A full video editing suite in your browser? Yes please!
Community Review for WeVideo
My Take
If you have used iMovie before on a Mac you will be up and running in no time with WeVideo. Drag and drop is simplicity itself and the children will be able to create a professional-looking film with some direction from you as teacher. As with many of these kinds of tools, the children will soon be helping and guiding each other and showing you things you didn't know! With the free version you get 5 minutes worth of export time per month (per account) and this is probably enough for most school projects. The upshot being nearly 150 Y5/6 children at my school generated over 4 hours of how-to videos - thanks WeVideo!
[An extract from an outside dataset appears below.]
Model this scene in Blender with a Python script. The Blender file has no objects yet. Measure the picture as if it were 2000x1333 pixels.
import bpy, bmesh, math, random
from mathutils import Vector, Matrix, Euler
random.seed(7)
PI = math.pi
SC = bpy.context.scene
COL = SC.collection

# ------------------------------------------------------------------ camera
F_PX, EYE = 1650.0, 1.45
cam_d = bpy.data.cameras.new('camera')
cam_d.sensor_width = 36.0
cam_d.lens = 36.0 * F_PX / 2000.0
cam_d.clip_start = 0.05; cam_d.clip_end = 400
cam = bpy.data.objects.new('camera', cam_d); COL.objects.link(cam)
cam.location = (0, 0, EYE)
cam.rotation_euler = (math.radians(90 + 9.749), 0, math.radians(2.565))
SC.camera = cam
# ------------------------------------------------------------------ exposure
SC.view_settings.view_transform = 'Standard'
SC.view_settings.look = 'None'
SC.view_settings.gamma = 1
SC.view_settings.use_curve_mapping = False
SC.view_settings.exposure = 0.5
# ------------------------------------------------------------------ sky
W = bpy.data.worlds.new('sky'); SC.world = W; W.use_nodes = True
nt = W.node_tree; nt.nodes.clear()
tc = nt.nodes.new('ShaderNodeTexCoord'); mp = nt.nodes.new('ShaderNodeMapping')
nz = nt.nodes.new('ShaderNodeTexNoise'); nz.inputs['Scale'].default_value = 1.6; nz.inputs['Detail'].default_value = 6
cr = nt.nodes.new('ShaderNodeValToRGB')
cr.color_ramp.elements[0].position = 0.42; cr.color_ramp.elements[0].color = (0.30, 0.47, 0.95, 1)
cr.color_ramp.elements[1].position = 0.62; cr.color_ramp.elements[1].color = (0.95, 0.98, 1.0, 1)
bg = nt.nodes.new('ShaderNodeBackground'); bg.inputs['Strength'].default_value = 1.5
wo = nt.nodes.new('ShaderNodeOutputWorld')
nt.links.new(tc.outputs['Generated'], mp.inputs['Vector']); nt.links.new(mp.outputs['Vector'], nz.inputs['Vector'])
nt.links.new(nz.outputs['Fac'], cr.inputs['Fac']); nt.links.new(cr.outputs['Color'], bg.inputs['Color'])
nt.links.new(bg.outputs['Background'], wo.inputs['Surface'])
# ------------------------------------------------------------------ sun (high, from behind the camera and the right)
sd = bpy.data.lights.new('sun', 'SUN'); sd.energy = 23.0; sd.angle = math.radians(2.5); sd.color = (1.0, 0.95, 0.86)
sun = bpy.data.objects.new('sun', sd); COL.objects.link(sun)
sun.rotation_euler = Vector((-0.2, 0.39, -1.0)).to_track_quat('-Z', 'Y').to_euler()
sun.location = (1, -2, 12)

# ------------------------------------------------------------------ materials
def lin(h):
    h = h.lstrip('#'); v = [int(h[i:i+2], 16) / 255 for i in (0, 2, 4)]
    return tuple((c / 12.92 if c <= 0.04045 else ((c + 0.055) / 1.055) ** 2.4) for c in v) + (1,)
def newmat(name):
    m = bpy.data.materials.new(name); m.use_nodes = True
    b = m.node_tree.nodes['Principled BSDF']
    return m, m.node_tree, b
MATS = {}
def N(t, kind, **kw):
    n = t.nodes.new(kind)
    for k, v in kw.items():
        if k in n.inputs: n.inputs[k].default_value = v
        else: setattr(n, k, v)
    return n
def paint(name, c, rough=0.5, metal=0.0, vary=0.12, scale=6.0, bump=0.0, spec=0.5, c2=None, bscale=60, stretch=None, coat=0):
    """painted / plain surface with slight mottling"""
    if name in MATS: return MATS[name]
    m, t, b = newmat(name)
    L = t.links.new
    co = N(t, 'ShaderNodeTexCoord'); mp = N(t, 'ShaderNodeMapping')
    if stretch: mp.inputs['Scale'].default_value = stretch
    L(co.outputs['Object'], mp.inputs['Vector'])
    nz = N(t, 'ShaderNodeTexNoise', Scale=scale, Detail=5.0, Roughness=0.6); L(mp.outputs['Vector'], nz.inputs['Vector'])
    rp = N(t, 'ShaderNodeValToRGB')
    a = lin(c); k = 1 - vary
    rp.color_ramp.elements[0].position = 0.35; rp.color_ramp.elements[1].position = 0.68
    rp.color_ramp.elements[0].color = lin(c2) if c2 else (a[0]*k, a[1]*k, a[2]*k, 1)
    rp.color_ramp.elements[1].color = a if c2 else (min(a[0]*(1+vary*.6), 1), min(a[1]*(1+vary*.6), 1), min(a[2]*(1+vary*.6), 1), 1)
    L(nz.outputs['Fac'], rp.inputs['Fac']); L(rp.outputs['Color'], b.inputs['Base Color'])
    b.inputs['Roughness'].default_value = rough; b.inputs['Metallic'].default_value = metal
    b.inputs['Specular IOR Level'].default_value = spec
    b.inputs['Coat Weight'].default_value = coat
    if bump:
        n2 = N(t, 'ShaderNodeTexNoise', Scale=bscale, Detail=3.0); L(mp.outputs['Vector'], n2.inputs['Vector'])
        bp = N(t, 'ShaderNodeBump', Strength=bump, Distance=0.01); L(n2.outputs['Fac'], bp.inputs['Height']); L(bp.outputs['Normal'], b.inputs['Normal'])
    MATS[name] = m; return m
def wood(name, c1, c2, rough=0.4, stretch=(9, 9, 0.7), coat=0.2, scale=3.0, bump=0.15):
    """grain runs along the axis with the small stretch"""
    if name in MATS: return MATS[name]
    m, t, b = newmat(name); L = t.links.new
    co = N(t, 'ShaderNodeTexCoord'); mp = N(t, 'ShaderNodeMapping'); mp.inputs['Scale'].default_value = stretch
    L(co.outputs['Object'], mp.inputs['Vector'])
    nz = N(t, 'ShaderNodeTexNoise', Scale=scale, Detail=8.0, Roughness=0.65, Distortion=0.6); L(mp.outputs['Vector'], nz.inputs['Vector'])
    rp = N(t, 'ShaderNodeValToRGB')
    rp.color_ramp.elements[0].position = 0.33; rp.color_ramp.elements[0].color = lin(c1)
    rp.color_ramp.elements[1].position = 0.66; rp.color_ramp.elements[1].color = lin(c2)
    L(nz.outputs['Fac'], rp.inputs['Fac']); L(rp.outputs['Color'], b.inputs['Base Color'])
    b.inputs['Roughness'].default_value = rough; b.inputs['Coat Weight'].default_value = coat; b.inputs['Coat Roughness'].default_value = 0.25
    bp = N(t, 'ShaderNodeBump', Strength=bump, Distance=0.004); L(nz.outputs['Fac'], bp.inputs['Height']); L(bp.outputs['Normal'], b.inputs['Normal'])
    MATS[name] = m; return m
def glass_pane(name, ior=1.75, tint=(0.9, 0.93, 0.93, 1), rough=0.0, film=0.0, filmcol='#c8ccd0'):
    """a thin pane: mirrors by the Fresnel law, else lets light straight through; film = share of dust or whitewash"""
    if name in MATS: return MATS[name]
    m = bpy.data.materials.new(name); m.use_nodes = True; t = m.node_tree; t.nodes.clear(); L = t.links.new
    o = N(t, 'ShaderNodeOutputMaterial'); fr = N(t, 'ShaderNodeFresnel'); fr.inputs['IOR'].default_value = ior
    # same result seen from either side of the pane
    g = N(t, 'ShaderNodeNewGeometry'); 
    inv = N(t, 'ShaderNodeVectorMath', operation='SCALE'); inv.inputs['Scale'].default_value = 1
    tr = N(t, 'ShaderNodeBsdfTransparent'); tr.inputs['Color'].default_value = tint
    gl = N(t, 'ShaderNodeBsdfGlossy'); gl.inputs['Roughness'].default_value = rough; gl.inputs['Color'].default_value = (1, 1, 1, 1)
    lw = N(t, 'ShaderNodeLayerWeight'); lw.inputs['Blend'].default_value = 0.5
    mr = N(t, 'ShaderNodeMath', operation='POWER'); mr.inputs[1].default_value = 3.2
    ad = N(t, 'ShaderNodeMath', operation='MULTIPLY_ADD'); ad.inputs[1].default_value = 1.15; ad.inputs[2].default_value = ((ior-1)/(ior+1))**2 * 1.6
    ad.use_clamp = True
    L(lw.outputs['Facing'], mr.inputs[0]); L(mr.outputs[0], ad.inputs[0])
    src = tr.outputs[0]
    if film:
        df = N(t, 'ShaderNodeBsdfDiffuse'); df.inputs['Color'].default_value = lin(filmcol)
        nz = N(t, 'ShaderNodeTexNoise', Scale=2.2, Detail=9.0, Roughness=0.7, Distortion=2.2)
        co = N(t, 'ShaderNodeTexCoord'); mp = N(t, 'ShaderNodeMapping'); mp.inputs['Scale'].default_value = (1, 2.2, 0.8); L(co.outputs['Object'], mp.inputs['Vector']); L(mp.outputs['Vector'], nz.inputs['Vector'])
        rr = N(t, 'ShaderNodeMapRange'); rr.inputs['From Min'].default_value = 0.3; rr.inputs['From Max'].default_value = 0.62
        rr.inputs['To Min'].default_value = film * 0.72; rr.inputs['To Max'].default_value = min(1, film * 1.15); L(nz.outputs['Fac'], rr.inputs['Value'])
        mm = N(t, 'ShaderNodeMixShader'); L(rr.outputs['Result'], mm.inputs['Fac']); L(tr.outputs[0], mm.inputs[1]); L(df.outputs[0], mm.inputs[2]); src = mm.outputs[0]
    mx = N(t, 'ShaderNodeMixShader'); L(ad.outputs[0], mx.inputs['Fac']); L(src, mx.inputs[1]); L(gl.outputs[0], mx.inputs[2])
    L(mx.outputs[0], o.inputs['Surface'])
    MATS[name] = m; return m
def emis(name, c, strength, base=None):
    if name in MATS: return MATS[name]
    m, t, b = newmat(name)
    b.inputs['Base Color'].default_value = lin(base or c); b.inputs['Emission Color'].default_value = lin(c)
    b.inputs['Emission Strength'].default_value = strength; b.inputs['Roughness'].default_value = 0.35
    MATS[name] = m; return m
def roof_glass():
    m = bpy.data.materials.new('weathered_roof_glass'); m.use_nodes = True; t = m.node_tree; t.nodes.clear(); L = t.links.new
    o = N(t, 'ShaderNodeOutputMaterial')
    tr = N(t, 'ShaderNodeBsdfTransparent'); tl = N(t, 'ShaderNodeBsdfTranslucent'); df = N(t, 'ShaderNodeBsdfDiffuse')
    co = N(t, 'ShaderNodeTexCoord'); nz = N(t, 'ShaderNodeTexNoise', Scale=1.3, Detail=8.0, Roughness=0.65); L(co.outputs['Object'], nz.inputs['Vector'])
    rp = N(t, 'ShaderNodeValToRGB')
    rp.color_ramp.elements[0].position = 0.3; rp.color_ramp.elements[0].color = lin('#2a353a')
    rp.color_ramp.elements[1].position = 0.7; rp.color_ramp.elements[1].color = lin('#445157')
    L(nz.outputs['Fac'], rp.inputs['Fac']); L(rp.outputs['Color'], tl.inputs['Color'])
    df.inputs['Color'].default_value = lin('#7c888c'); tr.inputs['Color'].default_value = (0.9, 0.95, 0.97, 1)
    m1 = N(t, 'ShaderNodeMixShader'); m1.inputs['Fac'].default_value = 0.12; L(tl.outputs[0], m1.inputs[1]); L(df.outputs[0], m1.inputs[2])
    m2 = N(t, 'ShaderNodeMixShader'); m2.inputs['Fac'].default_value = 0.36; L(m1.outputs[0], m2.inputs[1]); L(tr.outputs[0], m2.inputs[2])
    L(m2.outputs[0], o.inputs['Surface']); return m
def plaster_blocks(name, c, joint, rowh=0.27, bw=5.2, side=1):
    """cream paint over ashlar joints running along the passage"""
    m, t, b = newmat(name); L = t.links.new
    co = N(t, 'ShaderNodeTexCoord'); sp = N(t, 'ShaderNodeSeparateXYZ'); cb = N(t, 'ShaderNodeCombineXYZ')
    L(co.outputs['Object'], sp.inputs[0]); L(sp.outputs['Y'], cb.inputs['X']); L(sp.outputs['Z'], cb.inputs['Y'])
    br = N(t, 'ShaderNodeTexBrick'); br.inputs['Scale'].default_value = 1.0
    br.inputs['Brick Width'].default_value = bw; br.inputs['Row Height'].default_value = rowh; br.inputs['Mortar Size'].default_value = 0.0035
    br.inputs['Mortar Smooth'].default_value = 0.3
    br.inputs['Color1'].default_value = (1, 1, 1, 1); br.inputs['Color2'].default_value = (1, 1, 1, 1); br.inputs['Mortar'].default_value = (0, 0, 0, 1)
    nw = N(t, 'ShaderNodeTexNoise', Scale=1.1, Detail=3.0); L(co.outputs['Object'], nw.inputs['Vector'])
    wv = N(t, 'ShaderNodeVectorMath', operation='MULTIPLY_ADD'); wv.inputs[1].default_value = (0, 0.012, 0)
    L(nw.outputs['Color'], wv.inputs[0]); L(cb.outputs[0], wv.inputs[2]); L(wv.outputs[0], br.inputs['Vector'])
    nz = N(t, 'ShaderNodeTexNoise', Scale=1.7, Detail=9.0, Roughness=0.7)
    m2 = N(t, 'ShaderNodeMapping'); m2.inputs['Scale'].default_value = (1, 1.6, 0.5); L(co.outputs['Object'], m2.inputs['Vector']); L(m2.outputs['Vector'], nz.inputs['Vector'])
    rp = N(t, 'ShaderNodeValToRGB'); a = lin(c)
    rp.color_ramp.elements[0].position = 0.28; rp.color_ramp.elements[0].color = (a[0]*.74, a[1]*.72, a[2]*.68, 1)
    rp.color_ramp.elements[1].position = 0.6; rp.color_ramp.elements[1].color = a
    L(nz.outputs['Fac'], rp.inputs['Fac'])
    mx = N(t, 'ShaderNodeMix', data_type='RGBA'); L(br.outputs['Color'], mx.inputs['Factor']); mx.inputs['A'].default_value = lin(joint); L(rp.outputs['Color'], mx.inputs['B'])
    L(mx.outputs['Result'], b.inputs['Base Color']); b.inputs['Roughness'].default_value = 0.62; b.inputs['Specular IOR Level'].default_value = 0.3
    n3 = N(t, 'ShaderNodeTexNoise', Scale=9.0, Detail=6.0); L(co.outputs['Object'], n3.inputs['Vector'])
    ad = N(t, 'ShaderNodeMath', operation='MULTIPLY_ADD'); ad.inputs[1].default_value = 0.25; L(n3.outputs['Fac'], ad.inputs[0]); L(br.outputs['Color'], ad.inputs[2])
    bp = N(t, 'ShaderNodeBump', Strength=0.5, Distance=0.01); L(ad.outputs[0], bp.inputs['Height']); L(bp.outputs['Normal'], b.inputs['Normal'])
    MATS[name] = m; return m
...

Give it a go if you haven't tried it already.
How I Use It
This project would not have been possible probably even 2 years ago. Students had to plan, film and edit their own 'how-to' video, on a subject of their choice. WeVideo was a major part of this, alongside canva,com for titles, and soundtrap.com for the soundtrack. Integration with Google Drive means signing on is just one click (if you're a Google school!) and videos and other media can easily be uploaded this way. Being web-based it does take some time to load the files - next time I may do this out of lesson time. It is good to have the choice between a simple editing page and a more advanced view - for differentiation purposes - but to fine-tune the video properly you will need to use the advanced 'timeline' mode. It was great that the children could work on these projects at home as well as school. The project itself was ambitious - composing their own music, and developing their own titles/messages outside of WeVideo and then importing. This left a useful 'safety net' as those that did not quite manage this part could avail themselves of the many in-built musical excerpts and title design features built in to WeVideo itself.